Records with scene code:
────────

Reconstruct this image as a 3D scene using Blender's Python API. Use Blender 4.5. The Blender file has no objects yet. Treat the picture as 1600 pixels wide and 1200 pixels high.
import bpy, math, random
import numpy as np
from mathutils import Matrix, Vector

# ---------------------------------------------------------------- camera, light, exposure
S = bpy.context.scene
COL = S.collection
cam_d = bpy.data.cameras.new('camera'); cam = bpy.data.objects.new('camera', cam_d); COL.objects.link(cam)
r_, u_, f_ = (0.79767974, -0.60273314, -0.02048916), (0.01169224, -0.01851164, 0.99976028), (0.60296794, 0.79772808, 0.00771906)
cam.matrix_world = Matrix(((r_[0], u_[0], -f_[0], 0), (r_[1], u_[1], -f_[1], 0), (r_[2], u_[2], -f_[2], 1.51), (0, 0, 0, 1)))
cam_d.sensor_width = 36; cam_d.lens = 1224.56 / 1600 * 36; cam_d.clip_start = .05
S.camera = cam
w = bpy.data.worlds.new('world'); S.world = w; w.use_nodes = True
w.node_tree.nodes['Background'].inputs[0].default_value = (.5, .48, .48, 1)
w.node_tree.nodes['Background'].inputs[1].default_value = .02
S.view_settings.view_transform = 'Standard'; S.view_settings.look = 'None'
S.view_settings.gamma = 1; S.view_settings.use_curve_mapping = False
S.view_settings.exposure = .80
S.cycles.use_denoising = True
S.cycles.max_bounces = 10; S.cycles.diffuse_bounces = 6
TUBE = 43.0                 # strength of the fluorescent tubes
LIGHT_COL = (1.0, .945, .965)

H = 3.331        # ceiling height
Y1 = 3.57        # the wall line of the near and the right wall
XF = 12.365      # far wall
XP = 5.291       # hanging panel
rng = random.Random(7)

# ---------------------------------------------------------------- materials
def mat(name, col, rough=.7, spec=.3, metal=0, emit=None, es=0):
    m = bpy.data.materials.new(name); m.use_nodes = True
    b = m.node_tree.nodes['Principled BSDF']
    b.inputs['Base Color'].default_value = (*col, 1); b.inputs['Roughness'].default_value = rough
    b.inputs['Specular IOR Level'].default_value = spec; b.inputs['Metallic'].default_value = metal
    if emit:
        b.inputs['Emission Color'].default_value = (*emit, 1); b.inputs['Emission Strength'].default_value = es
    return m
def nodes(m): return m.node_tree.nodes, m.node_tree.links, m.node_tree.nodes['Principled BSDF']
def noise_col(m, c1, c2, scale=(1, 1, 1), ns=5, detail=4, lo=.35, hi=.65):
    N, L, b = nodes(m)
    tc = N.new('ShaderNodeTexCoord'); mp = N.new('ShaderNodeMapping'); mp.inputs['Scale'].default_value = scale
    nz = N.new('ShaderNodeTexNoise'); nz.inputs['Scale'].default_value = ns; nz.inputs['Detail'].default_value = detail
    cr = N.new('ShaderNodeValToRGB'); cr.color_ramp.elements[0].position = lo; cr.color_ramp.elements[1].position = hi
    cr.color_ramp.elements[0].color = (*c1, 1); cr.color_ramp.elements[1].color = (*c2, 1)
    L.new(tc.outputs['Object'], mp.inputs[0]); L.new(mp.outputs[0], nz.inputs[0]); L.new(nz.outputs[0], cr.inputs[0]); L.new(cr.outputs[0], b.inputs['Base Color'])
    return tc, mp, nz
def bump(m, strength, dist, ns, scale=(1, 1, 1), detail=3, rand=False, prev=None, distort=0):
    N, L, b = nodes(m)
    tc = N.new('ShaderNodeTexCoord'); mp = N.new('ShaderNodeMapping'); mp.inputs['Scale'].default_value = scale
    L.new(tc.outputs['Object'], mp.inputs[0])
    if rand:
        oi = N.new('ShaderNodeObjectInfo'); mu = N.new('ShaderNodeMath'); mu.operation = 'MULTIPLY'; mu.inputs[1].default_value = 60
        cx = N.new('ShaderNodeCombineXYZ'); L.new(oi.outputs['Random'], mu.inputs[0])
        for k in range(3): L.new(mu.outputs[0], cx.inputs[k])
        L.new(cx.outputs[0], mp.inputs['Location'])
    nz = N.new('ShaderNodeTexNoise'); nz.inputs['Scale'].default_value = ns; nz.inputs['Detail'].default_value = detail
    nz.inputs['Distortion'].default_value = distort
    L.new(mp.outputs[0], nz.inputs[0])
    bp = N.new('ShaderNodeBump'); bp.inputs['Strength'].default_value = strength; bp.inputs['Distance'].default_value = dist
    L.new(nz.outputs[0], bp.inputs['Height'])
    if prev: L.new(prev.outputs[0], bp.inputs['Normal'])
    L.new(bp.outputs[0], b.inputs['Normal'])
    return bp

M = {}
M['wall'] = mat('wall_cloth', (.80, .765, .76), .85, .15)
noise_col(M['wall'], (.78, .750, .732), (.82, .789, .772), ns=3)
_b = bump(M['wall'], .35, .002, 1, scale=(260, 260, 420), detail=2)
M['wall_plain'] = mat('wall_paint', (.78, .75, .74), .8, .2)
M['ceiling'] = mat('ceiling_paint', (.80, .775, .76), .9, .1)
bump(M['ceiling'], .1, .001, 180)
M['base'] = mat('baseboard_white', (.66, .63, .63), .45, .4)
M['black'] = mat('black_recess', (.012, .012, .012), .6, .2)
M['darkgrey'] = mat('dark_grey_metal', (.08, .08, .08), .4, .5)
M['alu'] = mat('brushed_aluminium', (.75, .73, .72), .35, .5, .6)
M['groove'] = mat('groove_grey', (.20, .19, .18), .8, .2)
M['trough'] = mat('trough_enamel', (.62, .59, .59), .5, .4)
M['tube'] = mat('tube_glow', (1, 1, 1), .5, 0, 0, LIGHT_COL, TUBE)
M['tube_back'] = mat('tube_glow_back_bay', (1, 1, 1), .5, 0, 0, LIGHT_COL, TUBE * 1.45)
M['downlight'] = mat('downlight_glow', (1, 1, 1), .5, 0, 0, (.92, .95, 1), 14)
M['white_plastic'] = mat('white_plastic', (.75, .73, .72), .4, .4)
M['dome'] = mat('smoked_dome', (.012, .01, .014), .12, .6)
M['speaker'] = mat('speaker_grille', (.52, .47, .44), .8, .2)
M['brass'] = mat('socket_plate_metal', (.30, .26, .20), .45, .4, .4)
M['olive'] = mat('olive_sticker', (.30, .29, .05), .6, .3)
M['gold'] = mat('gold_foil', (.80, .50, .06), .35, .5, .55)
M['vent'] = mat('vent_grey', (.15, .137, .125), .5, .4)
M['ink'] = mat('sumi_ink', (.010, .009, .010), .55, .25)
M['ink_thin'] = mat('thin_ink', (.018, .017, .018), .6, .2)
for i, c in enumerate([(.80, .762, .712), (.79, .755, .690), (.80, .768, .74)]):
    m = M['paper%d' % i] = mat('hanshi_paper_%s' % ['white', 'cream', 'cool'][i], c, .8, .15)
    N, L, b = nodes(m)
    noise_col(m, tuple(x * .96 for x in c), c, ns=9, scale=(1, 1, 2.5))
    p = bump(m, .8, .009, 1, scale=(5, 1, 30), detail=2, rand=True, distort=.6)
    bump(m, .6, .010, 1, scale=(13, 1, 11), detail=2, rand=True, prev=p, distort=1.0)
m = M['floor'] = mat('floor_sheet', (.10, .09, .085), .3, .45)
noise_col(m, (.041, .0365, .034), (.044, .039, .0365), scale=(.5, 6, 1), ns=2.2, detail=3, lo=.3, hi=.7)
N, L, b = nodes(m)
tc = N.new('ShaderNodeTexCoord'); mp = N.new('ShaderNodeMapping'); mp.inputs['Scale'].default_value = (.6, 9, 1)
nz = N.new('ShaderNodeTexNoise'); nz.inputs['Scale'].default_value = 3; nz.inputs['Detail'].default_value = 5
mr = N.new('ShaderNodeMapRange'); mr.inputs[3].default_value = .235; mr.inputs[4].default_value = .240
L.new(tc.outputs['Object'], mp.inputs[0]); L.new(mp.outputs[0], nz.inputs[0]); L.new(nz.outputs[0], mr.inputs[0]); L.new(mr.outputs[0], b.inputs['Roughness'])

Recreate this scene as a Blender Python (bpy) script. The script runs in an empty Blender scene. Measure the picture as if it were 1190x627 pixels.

────────

Return every line in the listing that contains the word "pixels".

# EXERCISE OUTPUT:
Reconstruct this image as a 3D scene using Blender's Python API. Use Blender 4.5. The Blender file has no objects yet. Treat the picture as 1600 pixels wide and 1200 pixels high.
Recreate this scene as a Blender Python (bpy) script. The script runs in an empty Blender scene. Measure the picture as if it were 1190x627 pixels.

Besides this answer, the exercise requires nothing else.